>> Begin Entries supplied

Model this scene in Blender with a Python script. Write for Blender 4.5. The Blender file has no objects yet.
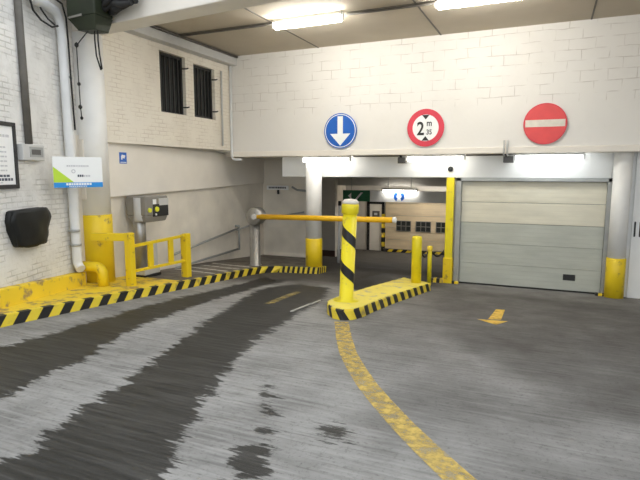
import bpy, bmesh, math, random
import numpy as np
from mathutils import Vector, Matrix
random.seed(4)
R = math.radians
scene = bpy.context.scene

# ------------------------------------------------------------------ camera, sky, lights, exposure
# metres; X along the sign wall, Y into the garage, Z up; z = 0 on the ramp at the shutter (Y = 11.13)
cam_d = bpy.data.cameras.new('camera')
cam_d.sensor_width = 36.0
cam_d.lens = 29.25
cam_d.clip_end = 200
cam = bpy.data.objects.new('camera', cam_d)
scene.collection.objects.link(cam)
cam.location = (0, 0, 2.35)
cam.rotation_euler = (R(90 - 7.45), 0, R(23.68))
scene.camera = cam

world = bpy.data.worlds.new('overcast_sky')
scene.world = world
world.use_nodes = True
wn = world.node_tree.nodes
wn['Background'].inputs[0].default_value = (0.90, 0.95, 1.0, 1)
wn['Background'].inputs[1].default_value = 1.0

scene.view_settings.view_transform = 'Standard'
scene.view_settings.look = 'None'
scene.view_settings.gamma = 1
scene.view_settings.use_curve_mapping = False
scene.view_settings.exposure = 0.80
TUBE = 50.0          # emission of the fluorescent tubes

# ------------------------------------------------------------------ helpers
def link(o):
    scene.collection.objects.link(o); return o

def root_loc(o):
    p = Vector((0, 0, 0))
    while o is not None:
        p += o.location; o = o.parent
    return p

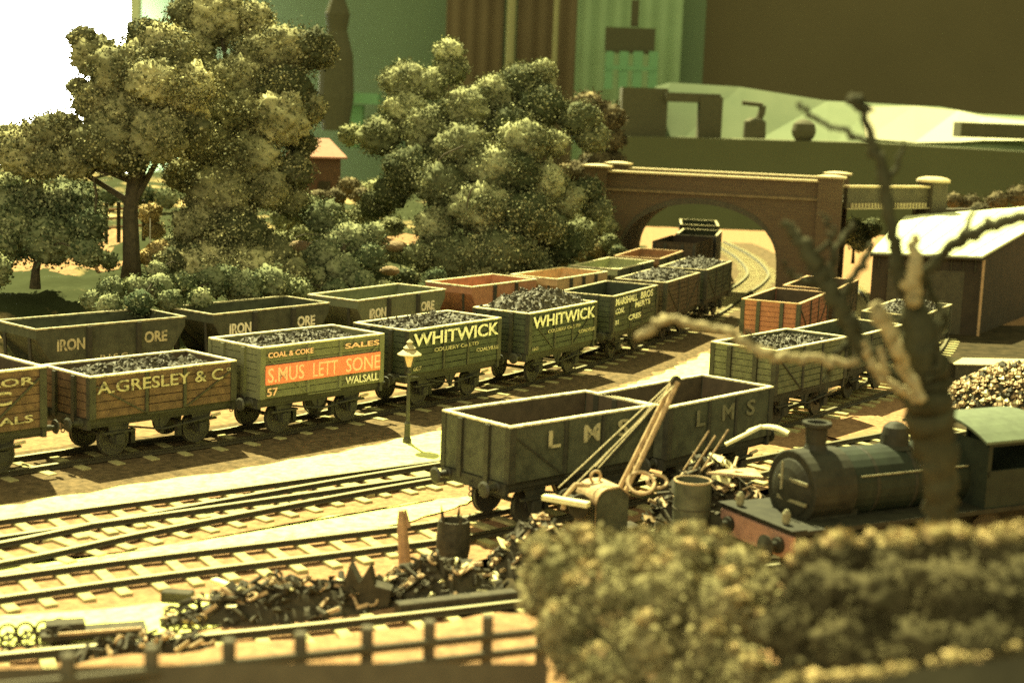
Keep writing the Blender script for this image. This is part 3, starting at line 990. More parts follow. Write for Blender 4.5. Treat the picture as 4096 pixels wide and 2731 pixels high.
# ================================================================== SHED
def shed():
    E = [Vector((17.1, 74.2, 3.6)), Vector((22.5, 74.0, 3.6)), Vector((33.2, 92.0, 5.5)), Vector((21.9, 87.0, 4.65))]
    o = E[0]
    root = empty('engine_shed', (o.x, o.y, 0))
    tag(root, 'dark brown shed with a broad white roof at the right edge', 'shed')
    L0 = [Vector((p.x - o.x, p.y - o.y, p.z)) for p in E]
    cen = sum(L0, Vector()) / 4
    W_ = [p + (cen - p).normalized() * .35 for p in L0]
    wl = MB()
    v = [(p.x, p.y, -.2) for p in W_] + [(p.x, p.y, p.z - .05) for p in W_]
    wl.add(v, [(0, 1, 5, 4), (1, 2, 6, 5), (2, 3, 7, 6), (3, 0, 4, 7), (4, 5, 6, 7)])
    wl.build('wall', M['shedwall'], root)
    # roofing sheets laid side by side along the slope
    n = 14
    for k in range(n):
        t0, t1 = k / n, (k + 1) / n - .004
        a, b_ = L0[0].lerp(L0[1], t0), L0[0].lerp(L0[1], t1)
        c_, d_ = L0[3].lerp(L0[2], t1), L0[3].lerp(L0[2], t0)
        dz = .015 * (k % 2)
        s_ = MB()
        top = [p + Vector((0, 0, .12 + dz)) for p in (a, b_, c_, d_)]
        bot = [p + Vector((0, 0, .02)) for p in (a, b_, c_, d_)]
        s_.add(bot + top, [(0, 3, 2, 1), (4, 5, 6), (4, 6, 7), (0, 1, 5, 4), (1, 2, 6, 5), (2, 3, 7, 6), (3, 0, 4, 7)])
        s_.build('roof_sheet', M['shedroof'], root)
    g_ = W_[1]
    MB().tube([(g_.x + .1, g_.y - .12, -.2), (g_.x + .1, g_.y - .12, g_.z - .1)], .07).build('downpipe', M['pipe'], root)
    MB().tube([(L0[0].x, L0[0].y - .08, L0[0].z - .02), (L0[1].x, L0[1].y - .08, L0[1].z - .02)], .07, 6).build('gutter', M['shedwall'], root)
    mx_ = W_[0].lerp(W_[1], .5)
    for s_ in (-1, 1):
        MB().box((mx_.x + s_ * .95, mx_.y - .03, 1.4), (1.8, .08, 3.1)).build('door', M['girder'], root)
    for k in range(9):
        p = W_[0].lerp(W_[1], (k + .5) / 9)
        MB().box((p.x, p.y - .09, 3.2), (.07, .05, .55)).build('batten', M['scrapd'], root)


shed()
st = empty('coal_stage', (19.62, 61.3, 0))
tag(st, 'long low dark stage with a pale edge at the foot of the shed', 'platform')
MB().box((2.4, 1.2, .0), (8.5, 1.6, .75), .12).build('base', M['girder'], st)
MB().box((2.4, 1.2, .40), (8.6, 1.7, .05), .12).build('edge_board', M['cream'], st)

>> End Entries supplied

● Your objective
Set down word for word the lines from the first entry through the line with "scene.camera = cam", both included, omitting pictures.

● Final answer
Model this scene in Blender with a Python script. Write for Blender 4.5. The Blender file has no objects yet.
import bpy, bmesh, math, random
import numpy as np
from mathutils import Vector, Matrix
random.seed(4)
R = math.radians
scene = bpy.context.scene

# ------------------------------------------------------------------ camera, sky, lights, exposure
# metres; X along the sign wall, Y into the garage, Z up; z = 0 on the ramp at the shutter (Y = 11.13)
cam_d = bpy.data.cameras.new('camera')
cam_d.sensor_width = 36.0
cam_d.lens = 29.25
cam_d.clip_end = 200
cam = bpy.data.objects.new('camera', cam_d)
scene.collection.objects.link(cam)
cam.location = (0, 0, 2.35)
cam.rotation_euler = (R(90 - 7.45), 0, R(23.68))
scene.camera = cam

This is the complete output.